Aim: Reproduce exactly the lines below from the one containing "by 1568 pixels." through the one containing "SC.camera = cam_o", including both, and nothing else.

╭─ Material provided

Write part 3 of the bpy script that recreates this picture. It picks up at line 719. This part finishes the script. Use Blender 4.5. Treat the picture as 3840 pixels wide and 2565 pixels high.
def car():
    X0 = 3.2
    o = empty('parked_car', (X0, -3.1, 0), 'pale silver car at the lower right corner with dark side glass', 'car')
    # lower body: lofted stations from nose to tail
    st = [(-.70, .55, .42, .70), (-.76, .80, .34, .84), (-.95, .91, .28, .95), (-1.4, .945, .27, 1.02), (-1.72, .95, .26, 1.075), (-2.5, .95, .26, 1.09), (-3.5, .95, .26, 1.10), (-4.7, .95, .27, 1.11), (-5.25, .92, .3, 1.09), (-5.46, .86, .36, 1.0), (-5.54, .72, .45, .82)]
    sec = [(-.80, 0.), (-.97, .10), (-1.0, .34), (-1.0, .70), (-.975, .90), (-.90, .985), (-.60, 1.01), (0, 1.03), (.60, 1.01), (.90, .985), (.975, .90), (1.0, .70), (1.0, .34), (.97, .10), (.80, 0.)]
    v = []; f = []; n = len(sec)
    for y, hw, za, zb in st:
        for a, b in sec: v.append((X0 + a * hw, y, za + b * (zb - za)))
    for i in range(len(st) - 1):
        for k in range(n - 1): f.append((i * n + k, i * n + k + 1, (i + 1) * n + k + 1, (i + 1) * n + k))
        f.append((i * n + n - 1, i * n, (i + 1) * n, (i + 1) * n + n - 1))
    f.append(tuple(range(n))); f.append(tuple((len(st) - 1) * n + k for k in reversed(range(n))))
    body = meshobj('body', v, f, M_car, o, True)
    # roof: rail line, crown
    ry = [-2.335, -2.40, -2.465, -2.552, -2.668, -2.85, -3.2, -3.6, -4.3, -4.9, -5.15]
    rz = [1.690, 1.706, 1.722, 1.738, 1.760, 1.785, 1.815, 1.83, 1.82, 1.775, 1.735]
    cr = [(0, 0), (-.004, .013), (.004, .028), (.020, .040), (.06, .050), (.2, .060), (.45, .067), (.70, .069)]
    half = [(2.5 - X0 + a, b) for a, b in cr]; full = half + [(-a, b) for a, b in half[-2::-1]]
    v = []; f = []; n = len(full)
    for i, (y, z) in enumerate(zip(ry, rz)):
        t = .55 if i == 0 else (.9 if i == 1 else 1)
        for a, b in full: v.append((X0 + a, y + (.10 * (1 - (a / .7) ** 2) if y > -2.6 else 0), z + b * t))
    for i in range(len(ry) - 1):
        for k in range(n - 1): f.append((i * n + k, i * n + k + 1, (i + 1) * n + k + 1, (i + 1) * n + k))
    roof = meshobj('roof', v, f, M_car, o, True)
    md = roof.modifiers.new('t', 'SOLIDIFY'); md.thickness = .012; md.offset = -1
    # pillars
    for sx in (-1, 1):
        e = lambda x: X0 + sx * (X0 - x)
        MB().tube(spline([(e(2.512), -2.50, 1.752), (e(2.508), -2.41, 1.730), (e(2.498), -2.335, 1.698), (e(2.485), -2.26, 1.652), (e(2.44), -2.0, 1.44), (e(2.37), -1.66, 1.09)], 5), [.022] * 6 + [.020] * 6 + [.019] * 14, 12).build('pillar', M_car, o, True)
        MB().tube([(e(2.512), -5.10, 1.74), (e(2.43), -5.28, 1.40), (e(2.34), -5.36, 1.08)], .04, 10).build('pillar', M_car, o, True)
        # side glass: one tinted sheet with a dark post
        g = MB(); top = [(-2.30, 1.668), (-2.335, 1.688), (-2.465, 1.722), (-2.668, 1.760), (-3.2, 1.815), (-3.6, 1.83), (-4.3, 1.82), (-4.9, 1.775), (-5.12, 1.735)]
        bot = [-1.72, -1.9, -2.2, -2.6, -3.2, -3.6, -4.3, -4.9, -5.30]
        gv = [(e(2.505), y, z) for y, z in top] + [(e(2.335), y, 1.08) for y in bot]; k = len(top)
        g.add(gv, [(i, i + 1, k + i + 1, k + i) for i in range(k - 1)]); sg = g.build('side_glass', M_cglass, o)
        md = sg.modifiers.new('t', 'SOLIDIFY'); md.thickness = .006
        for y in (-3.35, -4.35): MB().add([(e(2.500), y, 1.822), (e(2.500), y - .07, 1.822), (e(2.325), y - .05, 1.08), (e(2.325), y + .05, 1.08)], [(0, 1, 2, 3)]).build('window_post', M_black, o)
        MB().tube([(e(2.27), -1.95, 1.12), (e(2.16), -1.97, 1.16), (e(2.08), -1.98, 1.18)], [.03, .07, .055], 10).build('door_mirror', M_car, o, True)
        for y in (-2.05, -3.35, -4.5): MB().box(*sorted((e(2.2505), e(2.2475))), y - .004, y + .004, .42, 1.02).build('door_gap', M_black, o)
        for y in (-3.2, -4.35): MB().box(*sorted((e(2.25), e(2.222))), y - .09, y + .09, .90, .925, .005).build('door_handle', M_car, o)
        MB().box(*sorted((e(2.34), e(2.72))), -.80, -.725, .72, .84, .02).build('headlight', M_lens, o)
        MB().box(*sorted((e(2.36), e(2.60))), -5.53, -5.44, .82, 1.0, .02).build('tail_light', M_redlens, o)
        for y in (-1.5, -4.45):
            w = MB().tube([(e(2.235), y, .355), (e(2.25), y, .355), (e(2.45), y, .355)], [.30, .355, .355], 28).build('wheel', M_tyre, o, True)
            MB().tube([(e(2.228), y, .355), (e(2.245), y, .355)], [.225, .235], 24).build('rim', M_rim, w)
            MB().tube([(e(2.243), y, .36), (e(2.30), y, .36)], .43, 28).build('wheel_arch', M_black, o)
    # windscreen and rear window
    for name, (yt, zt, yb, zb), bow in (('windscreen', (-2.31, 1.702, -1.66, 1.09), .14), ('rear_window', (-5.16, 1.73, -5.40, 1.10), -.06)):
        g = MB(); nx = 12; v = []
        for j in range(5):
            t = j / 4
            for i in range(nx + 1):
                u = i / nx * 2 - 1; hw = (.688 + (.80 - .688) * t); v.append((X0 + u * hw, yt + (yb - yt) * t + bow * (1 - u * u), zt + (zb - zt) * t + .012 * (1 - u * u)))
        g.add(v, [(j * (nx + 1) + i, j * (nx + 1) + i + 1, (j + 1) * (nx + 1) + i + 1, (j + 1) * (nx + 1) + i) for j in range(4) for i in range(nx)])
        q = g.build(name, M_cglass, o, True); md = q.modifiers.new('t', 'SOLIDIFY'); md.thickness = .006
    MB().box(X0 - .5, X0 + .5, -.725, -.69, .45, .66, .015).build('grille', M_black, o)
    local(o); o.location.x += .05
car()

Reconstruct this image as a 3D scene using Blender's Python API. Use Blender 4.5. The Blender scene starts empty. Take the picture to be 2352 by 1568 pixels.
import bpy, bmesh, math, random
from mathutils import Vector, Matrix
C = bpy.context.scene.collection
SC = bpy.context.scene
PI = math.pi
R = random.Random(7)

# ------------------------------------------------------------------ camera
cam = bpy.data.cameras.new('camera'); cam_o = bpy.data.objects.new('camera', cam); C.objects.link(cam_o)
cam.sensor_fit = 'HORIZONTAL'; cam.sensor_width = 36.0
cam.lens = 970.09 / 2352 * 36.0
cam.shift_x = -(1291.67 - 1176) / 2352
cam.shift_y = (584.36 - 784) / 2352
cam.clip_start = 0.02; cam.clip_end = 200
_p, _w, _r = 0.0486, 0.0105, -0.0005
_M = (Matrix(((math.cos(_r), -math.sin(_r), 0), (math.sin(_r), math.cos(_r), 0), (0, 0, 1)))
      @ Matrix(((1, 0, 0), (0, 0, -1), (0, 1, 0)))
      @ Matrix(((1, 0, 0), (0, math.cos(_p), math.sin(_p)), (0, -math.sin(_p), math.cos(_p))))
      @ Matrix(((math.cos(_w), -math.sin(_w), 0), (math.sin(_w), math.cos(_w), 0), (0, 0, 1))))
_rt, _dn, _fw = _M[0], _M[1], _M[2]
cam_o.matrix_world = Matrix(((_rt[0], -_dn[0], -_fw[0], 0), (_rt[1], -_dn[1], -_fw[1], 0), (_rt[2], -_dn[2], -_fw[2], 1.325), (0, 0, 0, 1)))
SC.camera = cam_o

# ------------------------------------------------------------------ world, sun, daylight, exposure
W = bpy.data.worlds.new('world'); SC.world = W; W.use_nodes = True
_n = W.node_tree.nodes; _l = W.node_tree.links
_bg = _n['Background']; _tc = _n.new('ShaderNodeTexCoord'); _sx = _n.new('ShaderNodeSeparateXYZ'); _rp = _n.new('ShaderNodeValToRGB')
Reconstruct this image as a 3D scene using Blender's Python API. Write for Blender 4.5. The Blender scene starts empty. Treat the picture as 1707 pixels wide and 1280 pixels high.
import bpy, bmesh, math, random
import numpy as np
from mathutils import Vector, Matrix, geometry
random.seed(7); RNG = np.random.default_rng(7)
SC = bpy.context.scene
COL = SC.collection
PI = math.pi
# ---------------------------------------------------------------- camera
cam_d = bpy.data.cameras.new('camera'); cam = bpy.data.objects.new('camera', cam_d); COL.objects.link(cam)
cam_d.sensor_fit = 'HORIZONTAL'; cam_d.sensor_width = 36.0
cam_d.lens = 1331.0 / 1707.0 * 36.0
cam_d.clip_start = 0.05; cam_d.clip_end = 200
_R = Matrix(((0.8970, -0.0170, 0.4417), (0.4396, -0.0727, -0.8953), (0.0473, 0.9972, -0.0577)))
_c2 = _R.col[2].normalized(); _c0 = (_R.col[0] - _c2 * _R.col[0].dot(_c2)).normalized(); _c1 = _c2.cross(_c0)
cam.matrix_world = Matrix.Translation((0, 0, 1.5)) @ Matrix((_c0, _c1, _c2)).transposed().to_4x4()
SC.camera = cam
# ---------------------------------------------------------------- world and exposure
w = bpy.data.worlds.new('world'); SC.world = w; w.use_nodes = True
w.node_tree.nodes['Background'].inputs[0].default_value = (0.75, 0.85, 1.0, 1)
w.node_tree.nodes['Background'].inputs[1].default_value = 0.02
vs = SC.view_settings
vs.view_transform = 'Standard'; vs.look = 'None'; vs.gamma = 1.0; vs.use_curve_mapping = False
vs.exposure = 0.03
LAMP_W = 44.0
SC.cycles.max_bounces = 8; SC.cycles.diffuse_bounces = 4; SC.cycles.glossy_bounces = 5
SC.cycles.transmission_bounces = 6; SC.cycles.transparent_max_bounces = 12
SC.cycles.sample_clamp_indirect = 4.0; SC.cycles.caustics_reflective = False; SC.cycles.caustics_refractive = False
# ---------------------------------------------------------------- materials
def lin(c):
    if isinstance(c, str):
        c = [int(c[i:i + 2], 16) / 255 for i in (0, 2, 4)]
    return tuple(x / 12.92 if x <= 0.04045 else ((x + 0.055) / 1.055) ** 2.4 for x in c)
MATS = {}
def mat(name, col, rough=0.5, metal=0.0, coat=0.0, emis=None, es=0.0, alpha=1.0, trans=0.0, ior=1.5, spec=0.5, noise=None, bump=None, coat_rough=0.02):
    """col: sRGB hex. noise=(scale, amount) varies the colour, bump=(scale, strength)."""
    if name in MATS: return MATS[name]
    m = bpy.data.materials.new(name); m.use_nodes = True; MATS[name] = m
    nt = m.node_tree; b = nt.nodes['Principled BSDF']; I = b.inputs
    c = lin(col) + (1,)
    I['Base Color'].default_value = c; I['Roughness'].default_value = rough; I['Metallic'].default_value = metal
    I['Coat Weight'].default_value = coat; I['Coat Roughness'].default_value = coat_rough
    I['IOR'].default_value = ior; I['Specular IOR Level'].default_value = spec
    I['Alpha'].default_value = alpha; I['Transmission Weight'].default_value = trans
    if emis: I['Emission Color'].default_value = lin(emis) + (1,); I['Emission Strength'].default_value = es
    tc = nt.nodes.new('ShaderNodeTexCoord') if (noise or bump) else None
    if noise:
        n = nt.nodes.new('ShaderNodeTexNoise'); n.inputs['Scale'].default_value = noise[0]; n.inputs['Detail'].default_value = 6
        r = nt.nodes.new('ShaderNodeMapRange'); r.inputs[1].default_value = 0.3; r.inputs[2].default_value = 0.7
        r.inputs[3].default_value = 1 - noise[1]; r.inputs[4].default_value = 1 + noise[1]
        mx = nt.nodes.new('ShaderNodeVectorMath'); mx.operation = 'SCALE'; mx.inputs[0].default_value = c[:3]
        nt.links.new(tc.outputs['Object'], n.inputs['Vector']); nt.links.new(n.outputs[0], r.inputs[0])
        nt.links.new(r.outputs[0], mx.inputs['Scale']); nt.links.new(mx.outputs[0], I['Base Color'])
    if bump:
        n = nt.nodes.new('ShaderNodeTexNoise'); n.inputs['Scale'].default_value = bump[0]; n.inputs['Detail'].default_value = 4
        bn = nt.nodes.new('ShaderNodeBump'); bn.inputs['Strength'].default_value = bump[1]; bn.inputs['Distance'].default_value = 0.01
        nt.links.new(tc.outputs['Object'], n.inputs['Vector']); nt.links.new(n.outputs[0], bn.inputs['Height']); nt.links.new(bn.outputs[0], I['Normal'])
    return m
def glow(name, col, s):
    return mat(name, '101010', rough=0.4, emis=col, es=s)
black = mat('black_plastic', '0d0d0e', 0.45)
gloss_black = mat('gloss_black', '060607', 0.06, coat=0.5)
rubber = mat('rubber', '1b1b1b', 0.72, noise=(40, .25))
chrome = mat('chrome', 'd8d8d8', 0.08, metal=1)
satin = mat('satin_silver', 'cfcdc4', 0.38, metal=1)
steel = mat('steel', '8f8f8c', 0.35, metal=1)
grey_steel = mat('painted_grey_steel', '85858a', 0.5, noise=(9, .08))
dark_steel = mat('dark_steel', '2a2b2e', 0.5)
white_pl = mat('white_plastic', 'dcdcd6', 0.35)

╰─

Expected output:
Reconstruct this image as a 3D scene using Blender's Python API. Use Blender 4.5. The Blender scene starts empty. Take the picture to be 2352 by 1568 pixels.
import bpy, bmesh, math, random
from mathutils import Vector, Matrix
C = bpy.context.scene.collection
SC = bpy.context.scene
PI = math.pi
R = random.Random(7)

# ------------------------------------------------------------------ camera
cam = bpy.data.cameras.new('camera'); cam_o = bpy.data.objects.new('camera', cam); C.objects.link(cam_o)
cam.sensor_fit = 'HORIZONTAL'; cam.sensor_width = 36.0
cam.lens = 970.09 / 2352 * 36.0
cam.shift_x = -(1291.67 - 1176) / 2352
cam.shift_y = (584.36 - 784) / 2352
cam.clip_start = 0.02; cam.clip_end = 200
_p, _w, _r = 0.0486, 0.0105, -0.0005
_M = (Matrix(((math.cos(_r), -math.sin(_r), 0), (math.sin(_r), math.cos(_r), 0), (0, 0, 1)))
      @ Matrix(((1, 0, 0), (0, 0, -1), (0, 1, 0)))
      @ Matrix(((1, 0, 0), (0, math.cos(_p), math.sin(_p)), (0, -math.sin(_p), math.cos(_p))))
      @ Matrix(((math.cos(_w), -math.sin(_w), 0), (math.sin(_w), math.cos(_w), 0), (0, 0, 1))))
_rt, _dn, _fw = _M[0], _M[1], _M[2]
cam_o.matrix_world = Matrix(((_rt[0], -_dn[0], -_fw[0], 0), (_rt[1], -_dn[1], -_fw[1], 0), (_rt[2], -_dn[2], -_fw[2], 1.325), (0, 0, 0, 1)))
SC.camera = cam_o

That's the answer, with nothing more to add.